There are a few grace-notes Rees could have added about the euphemisms he does print. The word ‘consumption’ for tuberculosis has a rider — galloping consumption: Rider Haggard. In giving ‘the curse’ as one of the many euphemisms for menstruation, Rees might have recalled the unfortunate lines of Tennyson — ‘ “The curse has come upon me!”/ Cried the Lady of Shalott.’ He records that there is ‘no agreed pc term for a hunchback’. I can’t help remembering that the very non-pc Joan Rivers called Dolly Parton a ‘hunchfront’.

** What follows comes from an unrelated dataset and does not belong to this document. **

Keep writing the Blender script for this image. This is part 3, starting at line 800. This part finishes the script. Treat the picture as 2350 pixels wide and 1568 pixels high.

Political correctness supplies some of the most recently coined euphemisms in the book. Apparently, ‘herstory’ was seriously used by feminists at one time; but surely most of these inventions were meant as jokes — ‘femhole’ for ‘manhole’; ‘we’ll bake some gingerbread persons’; ‘snow creature’ for snowman); and ‘it’s raining non-human animal companions’. On the LA Times I was once ordered to change ‘fisherman’ to ‘angler’. One rather sweet American euphemism is missing: ‘pacifier’ for a baby’s dummy. It is America’s tragedy that it has as its president a dummy rather than a pacifier.